Sunday, February 17, 2019

CA3046 - it's a trap!

I spent the last few days breadboarding the moog filter, and got it mostly working yesterday. But cutoff did not work as expected. On the scope I could see that the wave amplitude got slightly smaller when turning the pot counter clockwise, but at the same time the centering of the wave dropped (adding a negative dc component) and the wave got distorted.

After a lot of debugging I switched what transistors in the CA3046 I used for the bottom pair of the ladder, the one with the common emitter. I had chosen not to use the internally connected pair because of the way I breadboarded the circuit.

This fixed things. Studying the datasheet for the CA3046 I discovered this:

Pin 13 is connected to the substrate, and should be connected to the most negative part of the circuit!

This means that the transistor between pins 12-13-14  CANNOT be used as a normal transistor after all. Switching it for 6-7-8 worked well. Instead, I tied 13 to -15V. I am using two more CA3046s on the breadboard and have to rewire them too to free up pin 13. I am having an issue where the DC component of the signal increases as the cutoff drops, not sure if that's related.

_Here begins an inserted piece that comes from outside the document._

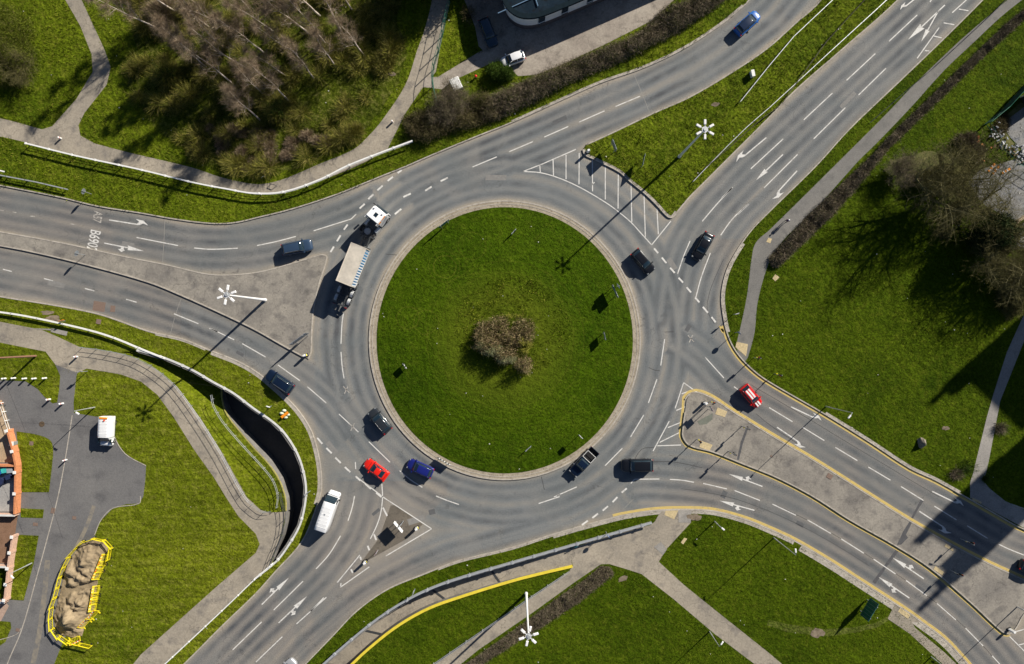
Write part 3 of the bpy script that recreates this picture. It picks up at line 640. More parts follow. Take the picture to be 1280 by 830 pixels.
tl(640, 410, [[(222, 828), (320, 785)], [(305, 788), (407, 721)], [(460, 680), (545, 594)], [(586, 538), (651, 430)], [(674, 370), (716, 253)], [(735, 185), (754, 55)], [(955, 145), (1047, 247)], [(1097, 290), (1160, 335)], [(848, 270), (925, 325)], [(848, 270), (806, 397)], [(838, 325), (885, 308)], [(812, 407), (885, 377)], [(777, 460), (697, 608)], [(770, 492), (850, 460)], [(730, 565), (828, 516)], [(718, 582), (835, 578)], [(606, 747), (728, 746)], [(587, 768), (606, 747)], [(780, 748), (840, 752), (898, 762)], [(945, 768), (1062, 795)], [(1100, 803), (1225, 852)]], L1)
L1[-20] = T(640, 410, K, [(240, 822), (207, 835)])
tl(640, 620, [[(132, 37), (235, 3)]], L1)
tl(960, 620, [[(22, 40), (138, 95)], [(195, 118), (311, 185)], [(362, 212), (474, 283)], [(522, 312), (630, 385)], [(682, 417), (785, 493)], [(834, 530), (928, 612)], [(976, 653), (1063, 741)], [(1108, 790), (1180, 870)], [(657, -47), (768, 22)], [(822, 50), (931, 118)], [(984, 147), (1085, 209)], [(1140, 238), (1190, 262), (1265, 292)], [(1190, 690), (1300, 800)], [(1215, 672), (1300, 650)], [(1240, 735), (1300, 722)]], L1)
tl(960, 410, [[(5, 393), (121, 463)], [(170, 490), (278, 556)], [(333, 590), (441, 655)], [(496, 687), (605, 752)]], L1)
# chevron area north
tl(640, 205, [[(55, 37), (150, 0)], [(150, 0), (315, -72)], [(55, 37), (140, 43), (220, 65), (300, 98), (380, 140), (470, 195), (525, 235), (590, 290), (640, 345), (690, 400)], [(690, 400), (785, 282)],
   [(137, 5), (140, 40)], [(203, -20), (205, 58)], [(267, -45), (267, 75)], [(332, -55), (331, 100)], [(397, -28), (398, 135)], [(461, 6), (461, 175)], [(525, 48), (524, 220)], [(588, 95), (592, 287)], [(652, 148), (659, 360)], [(716, 217), (723, 347)]], L1)
lines('lane_marking', L1, .145, M['paint'])
tl(320, 205, [[(368, 436), (385, 408)], [(400, 382), (418, 352)], [(434, 325), (453, 299)], [(512, 220), (537, 197)], [(555, 173), (580, 150)], [(600, 130), (626, 107)], [(650, 84), (677, 63)], [(700, 45), (720, 30)], [(728, 163), (765, 146)], [(836, 132), (868, 112)], [(912, 85), (948, 68)], [(686, 248), (718, 222)]], G1)
tl(320, 410, [[(303, 543), (328, 572)], [(348, 593), (374, 619)], [(392, 640), (419, 667)], [(439, 687), (466, 712)], [(493, 733), (516, 754)], [(540, 770), (568, 795)], [(594, 814), (620, 835)]], G1)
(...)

Anyway - I remembered that I have intended to use a different dual transistor for the Xonik VCO. Looking through my parts box tonight I found these:

BCM847BS
BCM857BS

They are matched dual transistors. They are however in tiny SOT-363 packages. For the 'production' version of the filter they pose no problem but they suck for prototyping. Still, they may be a good replacement for all transistors in the filter.

Update: They also come in SOT-666 and SOT-457/TSOP-6:



TSOP-6 seems a little easier to handle so perhaps I'll look for that instead.